Ist das nicht großartig?

Naja: es ist bestenfalls ein erster Schritt. Auch ein „starker Rückgang der Abholzung“ bedeutet immer noch: Abholzung. Und der tropische Regenwald ist ein CO2-Sauger für die ganze Erde; ohne ihn gehen wir ein: alle.

Dabei ist die Meldung noch überraschend. Am Anfang des Jahres hatten noch ganz andere Nachrichten beunruhigt: „Abholzung im brasilianischen Regenwald auf Rekordhoch“ am 10.3., „Brasilien: Abholzung im Amazonas nahm im März zu“ am 8.4.

Exkurs in die Differenzialrechnung für mathematisch interessierte Personen:
wenn eine Funktion W den Waldbestand Brasiliens anzeigt, ist W‘ die momentane Veränderung = die Ableitung davon. Dass es um Abholzung, also um eine Verminderung  des Bestands geht, heißt dann mathematisch
W‘ < 0.
Die Kurve des Bestands fällt.

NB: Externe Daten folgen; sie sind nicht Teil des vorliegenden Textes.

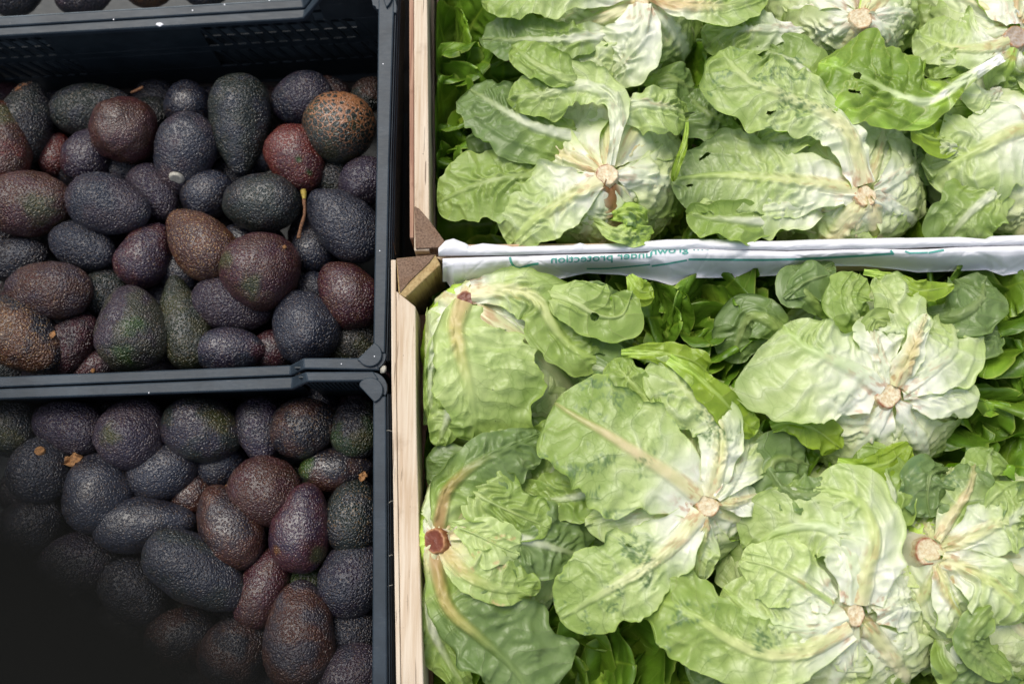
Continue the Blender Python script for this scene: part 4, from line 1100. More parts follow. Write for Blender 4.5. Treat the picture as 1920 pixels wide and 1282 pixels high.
def dome_surf(ctr, Rm, Hh, sh, asp, phi, dphi, a0, a1, off, bend, zs):
    """part of the ball round ctr whose midrib runs from the stem down the side facing phi"""
    def f(Vv, Uu, seed):
        A = a0 + (a1 - a0) * Vv * (1 - 0.10 * np.abs(Uu) ** 2 + 0.05 * fbm(Uu * 3, 0, 0, seed + 50, 3))
        hw = dphi * (0.62 + 0.38 * sstep(0, 0.5, Vv)) * (1 - 0.45 * sstep(0.62, 1.0, Vv) ** 1.5)
        hw = hw * (1 + 0.22 * fbm(Vv * 3.2, np.sign(Uu) * 3, 0, seed + 51, 3))
        F_ = phi + bend * np.sin(A) + hw * Uu
        sa, ca = np.sin(A), np.cos(A)
        lump = 1 + 0.035 * fbm(sa * np.cos(F_) * 2.4, sa * np.sin(F_) * 2.4, ca * 2, int(abs(ctr[0]) * 1000) % 97, 2)
        rr = (Rm + off) * lump * np.where(A > math.pi / 2, 1 - 0.12 * (A - math.pi / 2), 1)
        k = np.where(A < math.pi / 2, np.clip(1 - sa, 0, 1) ** 0.9, 0)
        X = ctr[0] + rr * sa * np.cos(F_) + sh[0] * k
        Y = ctr[1] + rr * sa * np.sin(F_) * asp + sh[1] * k
        Z = ctr[2] + (Hh + off) * lump * ca + (zs - ctr[2] - Hh) * k * np.exp(-(sa * Rm / 0.035) ** 2) - 0.010 * np.exp(-(sa * Rm / 0.022) ** 2)
        L = Rm * (a1 - a0) * 0.95
        return np.stack([X, Y, Z], -1), Uu * hw * np.maximum(sa, 0.08) * Rm, L
    return f

def stem_disc(parent, sx, sy, z, rpx, mat=None, ring=None, seed=0, tilt=(0, 0), squash=1.0):
    r = rpx * PX(z); p = P(sx, sy, z)
    M3 = Vector((tilt[0], tilt[1], 1)).normalized().to_track_quat('Z', 'Y').to_matrix()
    n = 30; ph = np.linspace(0, 2 * math.pi, n, endpoint=False)
    rad = 1 + 0.15 * vn(np.cos(ph) * 1.6, np.sin(ph) * 1.6, 0, seed) + 0.05 * vn(np.cos(ph) * 5, np.sin(ph) * 5, 0, seed + 8)
    prof = [(1.22, -0.016), (1.10, -0.006), (1.04, -0.002), (0.99, 0.0), (0.93, 0.0004), (0.85, 0.0002), (0.7, 0.0), (0.45, -0.0003), (0.2, -0.0004), (0.01, 0)]
    V = []; C_ = []
    face = dict(M_RUST=(0.17, 0.04, 0.014)).get('M_RUST') if mat is M_RUST else ((0.42, 0.36, 0.30) if mat is M_SCAR else (0.72, 0.65, 0.45))
    rr_ = ring or (0, 6.3, .05, 1)
    ang = (ph - rr_[0]) % (2 * math.pi); inr = 1 - sstep(0.0, 0.5, np.abs(ang - (rr_[1] - rr_[0]) / 2) - (rr_[1] - rr_[0]) / 2)
    rustc = np.array((0.30, 0.085, 0.03)) if (ring and len(ring) == 3) else np.array((0.52, 0.28, 0.13))
    for (k, zz) in prof:
        q = np.stack([np.cos(ph) * r * k * rad * squash, np.sin(ph) * r * k * rad, np.full(n, zz) + 0.0007 * vn(np.cos(ph) * 3 * k, np.sin(ph) * 3 * k, 0, seed + 3)], -1)
        V.append(q @ np.array(M3).T + p)
        w_ = (math.exp(-((k - 0.98) / 0.09) ** 2) * (0.25 + 0.75 * inr) * np.clip(0.75 + 0.9 * vn(np.cos(ph) * 4, np.sin(ph) * 4, k * 3, seed + 6), 0, 1))[:, None]
        C_.append(np.array(face) * (1 - w_) + rustc * w_)
    V = np.array(V); C_ = np.array(C_).reshape(-1, 3)
    o = fast_mesh("cut_stem", V.reshape(-1, 3), grid_faces(len(prof), n, True), M_CUTV, parent, dict(tint=np.concatenate([C_, np.ones((len(C_), 1))], 1), lm=V.reshape(-1, 3)))
    q2 = []
    for (k, zz) in ((0.95, -0.001), (1.05, -0.006), (1.18, -0.014), (1.42, -0.028), (1.8, -0.045)):
        kk = k * (1 + 0.10 * np.abs(np.sin(ph * 3.5 + seed)) * (k - 0.9) * 2)
        q2.append(np.stack([np.cos(ph) * r * kk * rad * (squash if k < 1.2 else 1), np.sin(ph) * r * kk * rad, np.full(n, zz)], -1) @ np.array(M3).T + p)
    q2 = np.array(q2).reshape(-1, 3)
    c2 = np.repeat(np.linspace(0, 1, 5) ** .6, n)[:, None]
    c2 = np.array((0.62, 0.42, 0.22)) * (1 - c2) + WHITE * c2
    fast_mesh("stem_foot", q2, grid_faces(5, n, True)[:, ::-1], M_LEAF, parent, dict(tint=np.concatenate([c2, np.zeros((len(c2), 1))], 1), lm=q2, lp=np.tile((0.3, 1.0, 0.1), (len(c2), 1))))
    return o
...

Dass sich die Abholzung vermindert, also als negative Zahl an Betrag verliert und also „größer“ wird, ist dann:
W“ > 0.
Wir sind im fallenden Teil von W, aber wir gehen auf eine Senke zu. Nach dieser könnte der Bestand wieder steigen.

In Zahlen

Um welche Mengen geht es? Der ORF-Artikel nennt als Quelle einen der BBC. Laut diesem schrumpfte der Regenwald im ersten Halbjahr 2022 unter Bolsonaro um 3.988 km², während es 2022 „nur“ mehr 2.649 km² waren. Aber: er schrumpfte. Man könnte sagen: die Regierung Lula ist auf dem richtigen Weg, aber sicher noch nicht am Ziel angekommen. (Das Ziel ist laut BBC-Artikel das Ende der Entwaldung im Jahr 2030.)

Verständnis

Warum wird in Brasilien Regenwald abgeholzt? Das hat mehrere Gründe und die haben auch mit dem Sozialsystem Brasiliens, der permanenten Wirtschaftskrise, der Arbeitslosigkeit und – last not least – mit uns im globalen Norden zu tun. Man wird also von Präsident Lula keine Wunder erwarten dürfen bzw. könnte der globale Norden (= „wir“) bei Wundern durchaus unterstützen.

„Es gibt unzählige Ursachen dafür, weshalb der Regenwald abgeholzt wird. Die Haupttreiber der Entwaldung sind jedoch die Rinderhaltung, der Sojaanbau, das Ernten von Tropenholz, Palmölplantagen, Holzplantagen zur Papierherstellung, Infrastrukturprojekte, zu denen auch Staudämme gehören und der Abbau von Rohstoffen wie Öl, Coltan oder Gold.“

Also mindestens am Sojaanbau, am Tropenholz, am Palmöl, am Öl, am Coltan (Tantal für die Mikroelektronik) und am Gold haben wir im Norden eine globale (Mit-)Verantwortung.